How Jacob got rich (Gen 30:25-30:43)

“When Rachel had borne Joseph, Jacob said to Laban, ‘Send me away, that I may go to my own home and country.  Give me my wives and my children for whom I have served you, and let me go.  You know very well the service I have given you.’  But Laban said to him, ‘If you will allow me to say so, I have learned by divination that Yahweh has blessed me because of you.  Name your wages, and I will give it.’  Jacob said to him, ‘You yourself know how I have served you, and how your cattle have fared with me.  You had little before I came, and it has increased abundantly.  Yahweh has blessed you wherever I turned.
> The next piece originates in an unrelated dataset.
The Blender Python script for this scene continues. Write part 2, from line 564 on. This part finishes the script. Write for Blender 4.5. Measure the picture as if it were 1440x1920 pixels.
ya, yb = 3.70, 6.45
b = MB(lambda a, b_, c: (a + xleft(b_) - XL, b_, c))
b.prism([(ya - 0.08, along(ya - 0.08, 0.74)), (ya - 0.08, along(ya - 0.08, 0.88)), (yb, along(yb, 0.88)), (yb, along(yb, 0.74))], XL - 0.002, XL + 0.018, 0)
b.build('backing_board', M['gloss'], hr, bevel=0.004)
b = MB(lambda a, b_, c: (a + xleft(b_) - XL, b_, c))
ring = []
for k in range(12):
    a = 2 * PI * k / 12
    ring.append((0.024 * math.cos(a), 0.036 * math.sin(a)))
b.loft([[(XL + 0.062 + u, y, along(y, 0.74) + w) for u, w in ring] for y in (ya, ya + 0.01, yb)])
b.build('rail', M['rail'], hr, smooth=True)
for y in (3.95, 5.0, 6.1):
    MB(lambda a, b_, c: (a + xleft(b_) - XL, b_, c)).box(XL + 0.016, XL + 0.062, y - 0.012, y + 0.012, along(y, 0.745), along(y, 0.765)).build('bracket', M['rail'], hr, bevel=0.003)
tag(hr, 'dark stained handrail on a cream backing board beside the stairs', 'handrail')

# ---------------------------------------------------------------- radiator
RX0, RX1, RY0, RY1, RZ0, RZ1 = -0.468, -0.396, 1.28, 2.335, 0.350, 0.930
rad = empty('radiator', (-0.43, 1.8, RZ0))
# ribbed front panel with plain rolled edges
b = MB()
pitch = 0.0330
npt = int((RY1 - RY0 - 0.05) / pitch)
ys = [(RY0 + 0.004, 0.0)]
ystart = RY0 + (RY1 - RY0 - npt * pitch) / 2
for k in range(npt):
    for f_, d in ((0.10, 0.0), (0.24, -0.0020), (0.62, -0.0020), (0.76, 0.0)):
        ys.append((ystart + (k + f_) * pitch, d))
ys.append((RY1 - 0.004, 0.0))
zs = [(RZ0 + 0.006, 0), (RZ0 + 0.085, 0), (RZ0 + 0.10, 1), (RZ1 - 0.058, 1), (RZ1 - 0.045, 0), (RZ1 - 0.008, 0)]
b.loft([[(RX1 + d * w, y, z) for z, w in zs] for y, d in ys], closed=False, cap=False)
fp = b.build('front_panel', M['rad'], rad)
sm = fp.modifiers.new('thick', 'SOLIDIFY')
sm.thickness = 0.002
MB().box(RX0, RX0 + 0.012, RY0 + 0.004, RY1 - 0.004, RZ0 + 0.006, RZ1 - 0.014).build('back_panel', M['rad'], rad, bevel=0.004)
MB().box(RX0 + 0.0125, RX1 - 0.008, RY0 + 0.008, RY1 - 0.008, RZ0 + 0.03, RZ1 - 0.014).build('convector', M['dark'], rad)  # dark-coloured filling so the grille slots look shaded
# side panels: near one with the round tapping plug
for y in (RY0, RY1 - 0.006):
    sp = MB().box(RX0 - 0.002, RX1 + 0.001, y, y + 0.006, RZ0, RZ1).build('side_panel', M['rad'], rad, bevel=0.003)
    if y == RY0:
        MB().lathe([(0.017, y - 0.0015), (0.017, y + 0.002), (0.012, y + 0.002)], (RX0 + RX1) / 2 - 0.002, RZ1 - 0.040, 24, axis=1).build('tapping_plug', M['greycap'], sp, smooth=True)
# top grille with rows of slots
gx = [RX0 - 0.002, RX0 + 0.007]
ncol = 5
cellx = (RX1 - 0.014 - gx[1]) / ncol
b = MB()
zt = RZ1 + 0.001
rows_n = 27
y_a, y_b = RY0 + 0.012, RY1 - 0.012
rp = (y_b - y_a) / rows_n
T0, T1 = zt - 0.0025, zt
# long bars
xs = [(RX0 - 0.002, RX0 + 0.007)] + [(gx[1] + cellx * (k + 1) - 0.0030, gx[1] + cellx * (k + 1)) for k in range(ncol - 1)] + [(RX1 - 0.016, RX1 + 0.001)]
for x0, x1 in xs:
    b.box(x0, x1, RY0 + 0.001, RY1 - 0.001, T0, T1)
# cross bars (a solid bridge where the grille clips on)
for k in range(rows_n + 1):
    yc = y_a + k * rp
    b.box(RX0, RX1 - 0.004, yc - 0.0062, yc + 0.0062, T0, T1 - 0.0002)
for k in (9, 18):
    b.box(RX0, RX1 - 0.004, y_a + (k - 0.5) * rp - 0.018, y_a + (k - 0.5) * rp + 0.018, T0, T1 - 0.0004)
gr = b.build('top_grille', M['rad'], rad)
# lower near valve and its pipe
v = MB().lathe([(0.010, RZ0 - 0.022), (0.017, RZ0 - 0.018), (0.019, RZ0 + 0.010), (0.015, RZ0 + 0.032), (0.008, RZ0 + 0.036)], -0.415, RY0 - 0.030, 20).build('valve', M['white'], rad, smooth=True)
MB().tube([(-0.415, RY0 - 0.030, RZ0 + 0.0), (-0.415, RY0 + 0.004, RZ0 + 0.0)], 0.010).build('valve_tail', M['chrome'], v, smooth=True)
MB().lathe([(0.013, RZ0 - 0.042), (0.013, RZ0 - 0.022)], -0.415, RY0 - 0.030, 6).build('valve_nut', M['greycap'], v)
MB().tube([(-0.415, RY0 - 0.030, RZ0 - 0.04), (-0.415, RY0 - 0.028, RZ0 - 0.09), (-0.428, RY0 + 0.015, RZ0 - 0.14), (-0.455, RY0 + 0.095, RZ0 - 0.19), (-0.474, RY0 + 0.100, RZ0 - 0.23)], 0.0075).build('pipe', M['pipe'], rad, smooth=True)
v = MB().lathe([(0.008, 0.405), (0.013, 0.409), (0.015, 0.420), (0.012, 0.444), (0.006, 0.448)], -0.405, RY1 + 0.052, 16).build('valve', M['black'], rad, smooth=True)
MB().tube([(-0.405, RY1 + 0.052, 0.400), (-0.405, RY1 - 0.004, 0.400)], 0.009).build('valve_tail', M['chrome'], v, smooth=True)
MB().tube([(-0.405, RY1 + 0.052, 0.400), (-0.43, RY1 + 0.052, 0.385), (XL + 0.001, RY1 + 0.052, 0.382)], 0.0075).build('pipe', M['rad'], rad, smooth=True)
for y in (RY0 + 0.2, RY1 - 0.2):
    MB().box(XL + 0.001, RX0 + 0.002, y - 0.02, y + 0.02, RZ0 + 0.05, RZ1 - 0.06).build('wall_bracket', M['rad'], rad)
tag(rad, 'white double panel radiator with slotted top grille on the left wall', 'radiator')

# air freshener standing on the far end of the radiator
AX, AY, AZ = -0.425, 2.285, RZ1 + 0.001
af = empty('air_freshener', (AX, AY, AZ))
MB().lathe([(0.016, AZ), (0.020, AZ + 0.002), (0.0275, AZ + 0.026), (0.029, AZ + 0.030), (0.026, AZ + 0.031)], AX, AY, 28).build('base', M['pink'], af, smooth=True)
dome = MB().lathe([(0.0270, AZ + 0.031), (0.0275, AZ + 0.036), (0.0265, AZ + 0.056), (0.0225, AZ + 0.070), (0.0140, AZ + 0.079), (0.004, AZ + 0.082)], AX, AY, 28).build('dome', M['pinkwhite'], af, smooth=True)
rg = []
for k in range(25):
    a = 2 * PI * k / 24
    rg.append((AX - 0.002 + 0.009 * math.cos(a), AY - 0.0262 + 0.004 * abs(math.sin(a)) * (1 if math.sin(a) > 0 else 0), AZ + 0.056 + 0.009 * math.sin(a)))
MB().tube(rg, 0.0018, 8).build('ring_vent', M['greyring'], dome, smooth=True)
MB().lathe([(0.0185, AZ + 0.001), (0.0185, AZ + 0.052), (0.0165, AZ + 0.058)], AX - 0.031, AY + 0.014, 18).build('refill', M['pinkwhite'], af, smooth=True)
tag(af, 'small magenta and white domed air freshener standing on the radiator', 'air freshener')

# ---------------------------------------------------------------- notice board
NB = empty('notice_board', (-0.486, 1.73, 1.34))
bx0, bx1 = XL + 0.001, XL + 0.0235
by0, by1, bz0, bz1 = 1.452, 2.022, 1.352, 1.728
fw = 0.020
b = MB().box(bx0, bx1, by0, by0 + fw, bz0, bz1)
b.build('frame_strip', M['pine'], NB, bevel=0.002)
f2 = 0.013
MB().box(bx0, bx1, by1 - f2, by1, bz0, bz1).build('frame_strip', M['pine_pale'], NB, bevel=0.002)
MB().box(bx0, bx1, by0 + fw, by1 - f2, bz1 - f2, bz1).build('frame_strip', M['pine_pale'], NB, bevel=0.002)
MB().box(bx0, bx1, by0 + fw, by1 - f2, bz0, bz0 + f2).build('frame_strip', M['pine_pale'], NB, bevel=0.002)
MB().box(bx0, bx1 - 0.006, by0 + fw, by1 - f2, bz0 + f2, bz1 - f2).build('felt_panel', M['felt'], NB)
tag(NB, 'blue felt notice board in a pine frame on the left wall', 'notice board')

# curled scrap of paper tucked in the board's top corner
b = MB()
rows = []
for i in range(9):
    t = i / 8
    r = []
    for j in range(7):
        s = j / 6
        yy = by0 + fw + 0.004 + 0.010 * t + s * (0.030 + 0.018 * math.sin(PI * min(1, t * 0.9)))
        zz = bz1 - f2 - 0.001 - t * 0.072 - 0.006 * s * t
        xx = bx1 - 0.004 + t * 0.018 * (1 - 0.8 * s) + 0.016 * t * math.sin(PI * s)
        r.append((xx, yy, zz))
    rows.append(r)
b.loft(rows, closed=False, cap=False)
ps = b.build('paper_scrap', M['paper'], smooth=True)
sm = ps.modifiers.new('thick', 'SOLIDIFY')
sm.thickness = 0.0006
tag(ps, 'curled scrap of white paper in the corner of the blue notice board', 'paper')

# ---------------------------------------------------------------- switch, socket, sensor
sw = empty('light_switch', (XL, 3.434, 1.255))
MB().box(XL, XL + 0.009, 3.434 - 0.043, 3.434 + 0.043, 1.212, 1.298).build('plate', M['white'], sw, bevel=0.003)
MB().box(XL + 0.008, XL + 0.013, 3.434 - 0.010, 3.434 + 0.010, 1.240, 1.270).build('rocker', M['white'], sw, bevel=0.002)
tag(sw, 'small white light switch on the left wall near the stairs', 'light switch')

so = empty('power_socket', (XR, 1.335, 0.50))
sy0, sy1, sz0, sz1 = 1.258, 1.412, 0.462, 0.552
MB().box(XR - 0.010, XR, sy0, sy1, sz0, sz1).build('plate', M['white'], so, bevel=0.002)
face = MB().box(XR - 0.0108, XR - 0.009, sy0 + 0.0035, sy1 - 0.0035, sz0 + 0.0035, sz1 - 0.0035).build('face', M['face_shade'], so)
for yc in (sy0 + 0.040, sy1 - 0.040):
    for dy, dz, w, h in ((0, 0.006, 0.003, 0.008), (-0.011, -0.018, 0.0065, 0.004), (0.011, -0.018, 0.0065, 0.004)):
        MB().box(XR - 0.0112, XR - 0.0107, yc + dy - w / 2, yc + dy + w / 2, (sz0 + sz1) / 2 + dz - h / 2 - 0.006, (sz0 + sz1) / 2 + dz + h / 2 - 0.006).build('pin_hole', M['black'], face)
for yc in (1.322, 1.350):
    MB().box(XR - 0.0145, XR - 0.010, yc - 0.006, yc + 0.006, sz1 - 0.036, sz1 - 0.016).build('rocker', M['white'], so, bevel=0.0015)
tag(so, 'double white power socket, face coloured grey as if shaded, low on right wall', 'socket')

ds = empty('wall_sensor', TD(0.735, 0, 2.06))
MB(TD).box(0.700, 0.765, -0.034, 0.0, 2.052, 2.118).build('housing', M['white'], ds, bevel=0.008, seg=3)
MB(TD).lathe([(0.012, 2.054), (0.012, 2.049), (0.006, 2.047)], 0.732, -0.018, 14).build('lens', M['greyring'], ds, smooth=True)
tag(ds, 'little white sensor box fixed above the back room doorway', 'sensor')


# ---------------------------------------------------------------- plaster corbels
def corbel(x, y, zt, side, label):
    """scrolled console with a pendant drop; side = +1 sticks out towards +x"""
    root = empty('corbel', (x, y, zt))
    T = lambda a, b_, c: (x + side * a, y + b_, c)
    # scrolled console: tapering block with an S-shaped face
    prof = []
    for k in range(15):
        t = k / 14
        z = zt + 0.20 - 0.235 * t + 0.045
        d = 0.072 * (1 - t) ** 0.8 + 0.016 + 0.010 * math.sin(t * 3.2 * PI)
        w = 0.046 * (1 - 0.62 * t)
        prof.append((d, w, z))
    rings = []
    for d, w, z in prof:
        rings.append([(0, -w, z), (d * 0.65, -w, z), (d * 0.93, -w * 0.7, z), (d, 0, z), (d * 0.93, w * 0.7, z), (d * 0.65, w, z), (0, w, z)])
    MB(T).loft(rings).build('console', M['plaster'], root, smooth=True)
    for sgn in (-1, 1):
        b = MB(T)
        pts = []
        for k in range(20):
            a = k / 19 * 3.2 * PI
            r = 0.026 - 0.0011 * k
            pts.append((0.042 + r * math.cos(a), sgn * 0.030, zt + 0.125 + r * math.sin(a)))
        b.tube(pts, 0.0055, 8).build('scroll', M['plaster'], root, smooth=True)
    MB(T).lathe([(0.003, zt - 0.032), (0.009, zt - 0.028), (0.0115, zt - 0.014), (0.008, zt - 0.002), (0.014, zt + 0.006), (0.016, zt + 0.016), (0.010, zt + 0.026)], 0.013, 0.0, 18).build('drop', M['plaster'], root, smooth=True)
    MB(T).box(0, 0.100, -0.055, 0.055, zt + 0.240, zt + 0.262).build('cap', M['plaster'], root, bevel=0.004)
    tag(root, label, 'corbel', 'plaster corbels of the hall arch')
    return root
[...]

But now when shall I provide for my own household also?’  He said, ‘What shall I give you?’ Jacob said, ‘You shall not give me anything.  If you will do this for me, I will again feed your flock and keep it.  Let me pass through all your flock today, removing from it every speckled and spotted sheep and every black lamb, and the spotted and speckled among the goats.  Such shall be my wages.  So my honesty will answer for me later, when you come to look into my wages with you.  Everyone that is not speckled and spotted among the goats and black among the lambs, if found with me, shall be counted stolen.’  Laban said, ‘Good!  Let it be as you have said.’  But that day Laban removed the male goats that were striped and spotted, and all the female goats that were speckled and spotted, everyone that had white on it, and every lamb that was black, and put them in the charge of his sons.  He set a distance of three days’ journey between himself and Jacob, while  Jacob was pasturing the rest of Laban’s flock.”
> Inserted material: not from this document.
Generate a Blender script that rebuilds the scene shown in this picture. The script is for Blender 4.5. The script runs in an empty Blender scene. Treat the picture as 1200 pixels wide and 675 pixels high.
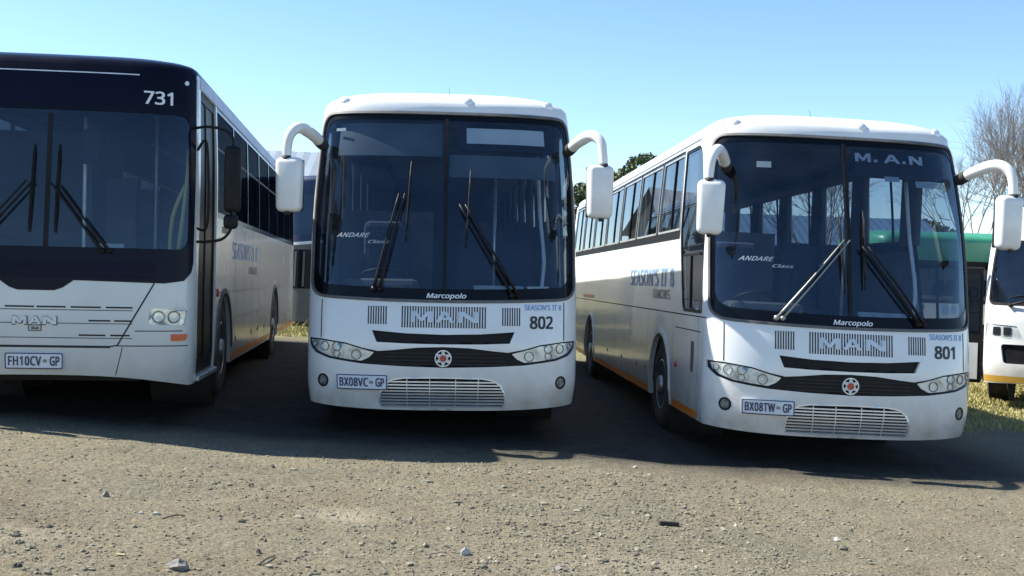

Jacob wanted to leave Laban after Joseph was born.  Laban said that he would give him his due wages.  Jacob responded that he had made Laban rich because Yahweh had blessed them with abundance.  Jacob wanted to take every speckled sheep, black lamb, and goats, so Laban said fine.  However, Laban took all these animals from his flock and gave them to his sons.  There always seems to be problems with Laban and Jacob.  They do not trust each other.

“Then Jacob took fresh rods of poplar and almond and plane, and peeled white streaks in them, exposing the white of the rods.  He set the rods that he had peeled in front of the flocks in the runnels, that is, the watering places where the flocks came to drink.  Since they bred when they came to drink,  the flocks bred in front of the rods, and so the flocks produced young that were striped, speckled, and spotted.  Jacob separated the lambs, and set the faces of the flocks toward the striped and completely black animals in the flock of Laban.  He put his own droves apart, and did not put them with Laban’s flock.  Whenever the stronger animals of the flock were breeding, Jacob laid the rods in the troughs before the eyes of the flock, so that they might breed among the rods, but for the feebler animals of the flock he did not lay them there.  So the feebler were Laban’s, and the stronger Jacob’s.  Thus the man grew exceedingly rich, and had large flocks, male and female slaves, and camels and donkeys.”

Jacob put some peeled fresh rods of popular, almond, and plane by the watering hole where the flocks came to drink. The flocks bred in front of the rods and produced young animals that were ‘striped, speckled, and spotted.’  In this complicated passage, the ancient belief was that animals would produce the color of what they were looking at when they were breeding.  He then separated them out from Laban’s flock and made sure that the strong animals had the rods in front of them when they were breeding.  This is how Jacob got rich with large flocks, slaves, camels, and donkeys.  He and Laban were always at odds with each other since he had so many wives and children to take care of.